## What is expected
Among the records that follow, count the lines with the string "Python"; report only that count.
--
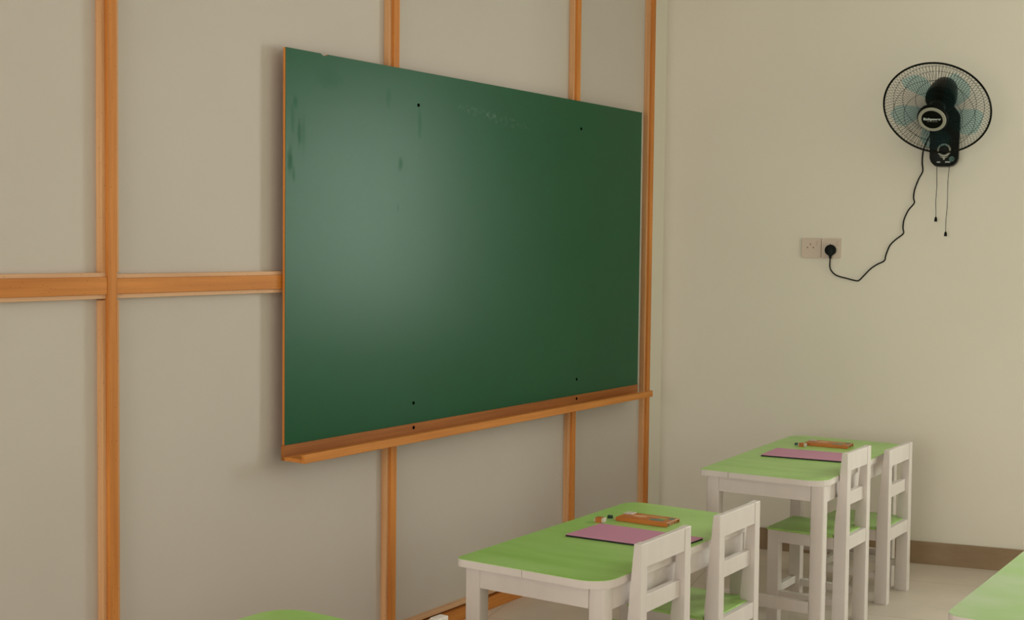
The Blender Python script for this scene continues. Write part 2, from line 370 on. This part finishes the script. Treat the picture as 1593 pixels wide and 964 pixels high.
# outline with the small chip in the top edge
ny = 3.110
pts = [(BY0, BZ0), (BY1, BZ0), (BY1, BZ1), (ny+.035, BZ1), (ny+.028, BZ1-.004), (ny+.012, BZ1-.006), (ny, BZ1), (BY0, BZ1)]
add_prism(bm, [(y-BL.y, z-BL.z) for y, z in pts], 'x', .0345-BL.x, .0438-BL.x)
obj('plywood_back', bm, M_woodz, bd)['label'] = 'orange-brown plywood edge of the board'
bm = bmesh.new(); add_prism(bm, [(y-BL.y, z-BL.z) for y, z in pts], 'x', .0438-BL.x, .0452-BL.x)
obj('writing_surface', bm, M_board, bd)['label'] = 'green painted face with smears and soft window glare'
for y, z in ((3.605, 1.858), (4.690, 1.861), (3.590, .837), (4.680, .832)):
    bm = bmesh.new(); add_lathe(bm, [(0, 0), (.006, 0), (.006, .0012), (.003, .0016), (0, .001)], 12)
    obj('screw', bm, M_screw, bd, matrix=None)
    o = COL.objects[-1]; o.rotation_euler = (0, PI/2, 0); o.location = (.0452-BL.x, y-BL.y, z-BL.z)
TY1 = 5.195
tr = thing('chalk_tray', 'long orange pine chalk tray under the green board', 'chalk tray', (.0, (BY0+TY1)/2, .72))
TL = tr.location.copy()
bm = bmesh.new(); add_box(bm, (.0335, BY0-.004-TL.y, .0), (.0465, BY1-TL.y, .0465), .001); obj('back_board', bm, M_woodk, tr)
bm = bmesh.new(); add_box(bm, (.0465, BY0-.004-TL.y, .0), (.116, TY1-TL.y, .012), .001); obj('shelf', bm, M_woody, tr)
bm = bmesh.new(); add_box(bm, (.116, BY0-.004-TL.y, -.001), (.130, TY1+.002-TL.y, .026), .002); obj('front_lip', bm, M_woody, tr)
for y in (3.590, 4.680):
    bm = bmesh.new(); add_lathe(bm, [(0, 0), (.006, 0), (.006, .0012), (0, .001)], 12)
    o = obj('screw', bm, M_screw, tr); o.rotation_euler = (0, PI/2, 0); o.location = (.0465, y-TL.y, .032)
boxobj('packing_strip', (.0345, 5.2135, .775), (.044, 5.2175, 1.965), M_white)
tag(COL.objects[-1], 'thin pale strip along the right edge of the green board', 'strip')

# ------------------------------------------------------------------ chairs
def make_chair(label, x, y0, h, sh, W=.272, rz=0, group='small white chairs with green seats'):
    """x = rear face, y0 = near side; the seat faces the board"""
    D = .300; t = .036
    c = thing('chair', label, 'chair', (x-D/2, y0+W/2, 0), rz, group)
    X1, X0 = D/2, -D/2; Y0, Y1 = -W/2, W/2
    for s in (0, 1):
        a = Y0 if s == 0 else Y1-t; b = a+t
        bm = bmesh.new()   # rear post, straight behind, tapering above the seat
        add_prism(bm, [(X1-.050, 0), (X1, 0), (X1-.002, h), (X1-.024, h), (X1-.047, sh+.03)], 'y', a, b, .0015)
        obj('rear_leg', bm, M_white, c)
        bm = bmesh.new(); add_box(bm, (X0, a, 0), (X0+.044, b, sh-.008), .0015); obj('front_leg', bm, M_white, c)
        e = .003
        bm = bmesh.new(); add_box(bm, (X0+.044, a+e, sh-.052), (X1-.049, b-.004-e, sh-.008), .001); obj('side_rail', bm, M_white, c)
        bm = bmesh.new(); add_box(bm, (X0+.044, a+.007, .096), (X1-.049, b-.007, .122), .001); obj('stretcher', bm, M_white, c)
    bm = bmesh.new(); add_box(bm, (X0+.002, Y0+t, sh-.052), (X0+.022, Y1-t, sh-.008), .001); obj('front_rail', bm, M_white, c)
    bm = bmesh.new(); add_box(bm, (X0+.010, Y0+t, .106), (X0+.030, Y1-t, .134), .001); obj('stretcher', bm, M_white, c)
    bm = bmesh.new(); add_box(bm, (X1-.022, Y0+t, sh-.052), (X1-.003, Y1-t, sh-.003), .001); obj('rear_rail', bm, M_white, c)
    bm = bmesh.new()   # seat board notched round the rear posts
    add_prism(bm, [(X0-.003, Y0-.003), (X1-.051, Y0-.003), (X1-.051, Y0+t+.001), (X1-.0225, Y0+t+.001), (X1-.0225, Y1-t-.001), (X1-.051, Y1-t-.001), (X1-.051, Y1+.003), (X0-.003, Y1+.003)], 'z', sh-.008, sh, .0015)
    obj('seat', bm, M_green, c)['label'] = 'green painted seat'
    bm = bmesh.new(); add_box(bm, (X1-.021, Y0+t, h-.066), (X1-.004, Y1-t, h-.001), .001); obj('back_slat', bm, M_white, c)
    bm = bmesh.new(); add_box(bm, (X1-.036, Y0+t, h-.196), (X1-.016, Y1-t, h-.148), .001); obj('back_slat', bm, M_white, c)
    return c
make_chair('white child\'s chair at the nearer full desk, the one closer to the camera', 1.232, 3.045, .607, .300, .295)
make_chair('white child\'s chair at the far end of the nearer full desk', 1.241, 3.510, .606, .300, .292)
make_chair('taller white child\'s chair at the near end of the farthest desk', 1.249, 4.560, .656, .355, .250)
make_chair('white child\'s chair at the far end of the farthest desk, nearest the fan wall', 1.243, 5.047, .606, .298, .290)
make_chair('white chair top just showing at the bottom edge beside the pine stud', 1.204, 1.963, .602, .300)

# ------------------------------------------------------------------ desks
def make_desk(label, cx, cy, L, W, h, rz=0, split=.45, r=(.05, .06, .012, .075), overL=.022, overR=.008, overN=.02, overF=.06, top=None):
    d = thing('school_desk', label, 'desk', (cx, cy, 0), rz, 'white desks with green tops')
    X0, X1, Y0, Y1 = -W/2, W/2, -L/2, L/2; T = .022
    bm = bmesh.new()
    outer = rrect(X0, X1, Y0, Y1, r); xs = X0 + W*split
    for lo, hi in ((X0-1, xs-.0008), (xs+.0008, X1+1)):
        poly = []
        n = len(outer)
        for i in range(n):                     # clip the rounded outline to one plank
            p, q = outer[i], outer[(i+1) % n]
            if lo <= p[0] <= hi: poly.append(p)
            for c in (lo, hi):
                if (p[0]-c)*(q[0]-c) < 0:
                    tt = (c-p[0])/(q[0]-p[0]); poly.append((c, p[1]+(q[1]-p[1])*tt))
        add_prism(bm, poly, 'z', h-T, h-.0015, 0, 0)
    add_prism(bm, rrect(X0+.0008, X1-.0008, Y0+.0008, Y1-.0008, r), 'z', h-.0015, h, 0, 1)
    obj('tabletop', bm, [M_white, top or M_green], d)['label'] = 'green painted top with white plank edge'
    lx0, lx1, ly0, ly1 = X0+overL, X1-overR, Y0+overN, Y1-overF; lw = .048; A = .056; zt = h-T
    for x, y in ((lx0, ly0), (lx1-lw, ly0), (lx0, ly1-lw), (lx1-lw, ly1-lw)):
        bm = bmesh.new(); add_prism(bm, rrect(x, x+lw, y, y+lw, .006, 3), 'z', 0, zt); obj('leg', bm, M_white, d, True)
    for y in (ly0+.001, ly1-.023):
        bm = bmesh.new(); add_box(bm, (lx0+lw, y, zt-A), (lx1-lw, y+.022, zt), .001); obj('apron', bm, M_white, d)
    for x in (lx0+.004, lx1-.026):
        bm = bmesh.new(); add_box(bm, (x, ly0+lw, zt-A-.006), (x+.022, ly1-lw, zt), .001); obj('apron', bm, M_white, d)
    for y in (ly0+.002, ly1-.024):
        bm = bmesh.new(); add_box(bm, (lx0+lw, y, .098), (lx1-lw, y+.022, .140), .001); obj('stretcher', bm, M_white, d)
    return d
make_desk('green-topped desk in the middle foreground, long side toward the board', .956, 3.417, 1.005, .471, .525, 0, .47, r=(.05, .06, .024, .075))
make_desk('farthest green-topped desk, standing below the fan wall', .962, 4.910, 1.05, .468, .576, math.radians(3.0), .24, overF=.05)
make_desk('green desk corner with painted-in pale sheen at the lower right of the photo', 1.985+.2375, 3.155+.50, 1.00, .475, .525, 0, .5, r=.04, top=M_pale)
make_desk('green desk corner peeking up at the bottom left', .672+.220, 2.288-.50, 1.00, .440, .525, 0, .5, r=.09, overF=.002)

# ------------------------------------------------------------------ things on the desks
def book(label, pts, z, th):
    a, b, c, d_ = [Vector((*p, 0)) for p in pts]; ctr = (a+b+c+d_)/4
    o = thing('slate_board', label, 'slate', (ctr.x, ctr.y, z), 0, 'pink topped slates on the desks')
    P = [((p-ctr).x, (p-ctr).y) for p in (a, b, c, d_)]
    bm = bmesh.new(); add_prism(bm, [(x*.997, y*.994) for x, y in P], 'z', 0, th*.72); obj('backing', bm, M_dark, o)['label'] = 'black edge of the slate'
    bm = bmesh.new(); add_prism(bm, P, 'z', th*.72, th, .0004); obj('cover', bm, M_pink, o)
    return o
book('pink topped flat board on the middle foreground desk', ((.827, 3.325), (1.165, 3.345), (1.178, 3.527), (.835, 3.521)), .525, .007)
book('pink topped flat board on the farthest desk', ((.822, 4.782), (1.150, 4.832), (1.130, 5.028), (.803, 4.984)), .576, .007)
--
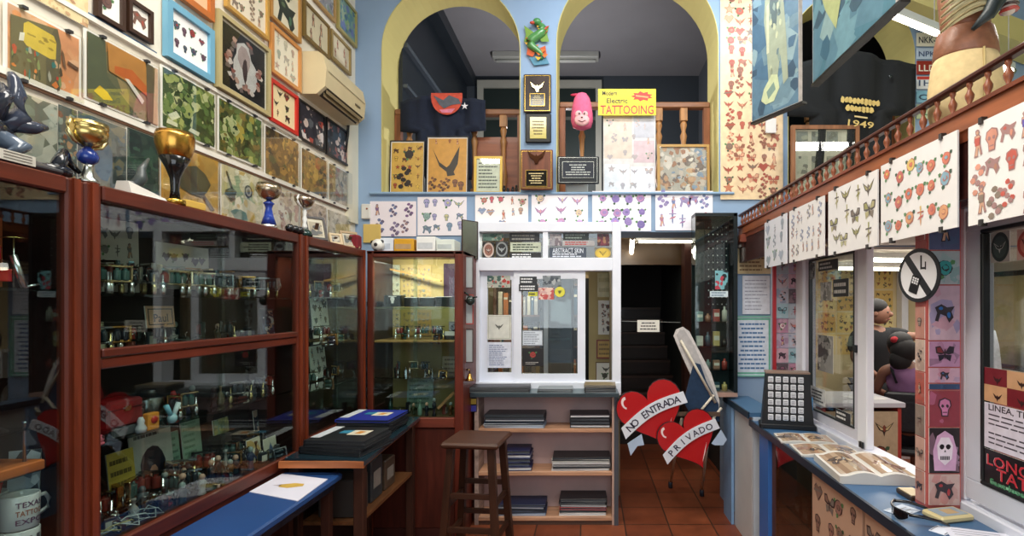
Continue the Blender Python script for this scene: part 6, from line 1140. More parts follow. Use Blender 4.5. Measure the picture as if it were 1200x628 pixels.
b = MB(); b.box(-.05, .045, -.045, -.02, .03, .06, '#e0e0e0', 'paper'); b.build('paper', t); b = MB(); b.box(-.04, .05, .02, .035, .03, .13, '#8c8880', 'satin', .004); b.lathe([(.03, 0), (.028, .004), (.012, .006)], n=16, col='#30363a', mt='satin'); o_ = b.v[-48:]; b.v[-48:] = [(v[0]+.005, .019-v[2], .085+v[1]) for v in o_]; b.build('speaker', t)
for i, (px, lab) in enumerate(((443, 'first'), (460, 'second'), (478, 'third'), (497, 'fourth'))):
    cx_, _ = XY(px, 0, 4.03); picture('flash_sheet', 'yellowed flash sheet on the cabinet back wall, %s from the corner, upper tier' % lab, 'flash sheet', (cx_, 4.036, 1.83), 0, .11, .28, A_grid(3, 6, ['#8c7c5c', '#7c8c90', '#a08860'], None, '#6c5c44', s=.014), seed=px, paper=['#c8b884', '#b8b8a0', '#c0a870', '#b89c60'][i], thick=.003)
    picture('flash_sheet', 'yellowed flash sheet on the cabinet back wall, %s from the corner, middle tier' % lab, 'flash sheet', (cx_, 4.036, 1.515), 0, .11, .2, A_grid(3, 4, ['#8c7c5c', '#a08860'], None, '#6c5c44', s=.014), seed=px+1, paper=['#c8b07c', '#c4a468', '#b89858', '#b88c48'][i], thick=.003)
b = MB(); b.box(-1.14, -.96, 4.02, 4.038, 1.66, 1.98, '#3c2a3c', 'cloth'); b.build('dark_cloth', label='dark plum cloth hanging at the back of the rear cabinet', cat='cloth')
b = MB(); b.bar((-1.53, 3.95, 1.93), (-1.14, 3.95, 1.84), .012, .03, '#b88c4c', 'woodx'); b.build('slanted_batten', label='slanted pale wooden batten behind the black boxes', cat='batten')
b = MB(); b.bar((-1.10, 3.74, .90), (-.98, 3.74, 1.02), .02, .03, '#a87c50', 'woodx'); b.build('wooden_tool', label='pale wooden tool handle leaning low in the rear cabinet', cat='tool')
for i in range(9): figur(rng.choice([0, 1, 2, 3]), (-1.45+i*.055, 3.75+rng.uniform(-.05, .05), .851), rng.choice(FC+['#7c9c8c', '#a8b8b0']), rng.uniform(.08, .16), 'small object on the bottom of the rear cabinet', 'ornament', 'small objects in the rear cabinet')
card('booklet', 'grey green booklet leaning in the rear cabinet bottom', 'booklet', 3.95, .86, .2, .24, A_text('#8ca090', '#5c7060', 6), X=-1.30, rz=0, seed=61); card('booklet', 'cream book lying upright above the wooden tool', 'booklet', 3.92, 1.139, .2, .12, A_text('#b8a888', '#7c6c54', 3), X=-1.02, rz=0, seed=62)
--
## Task output
2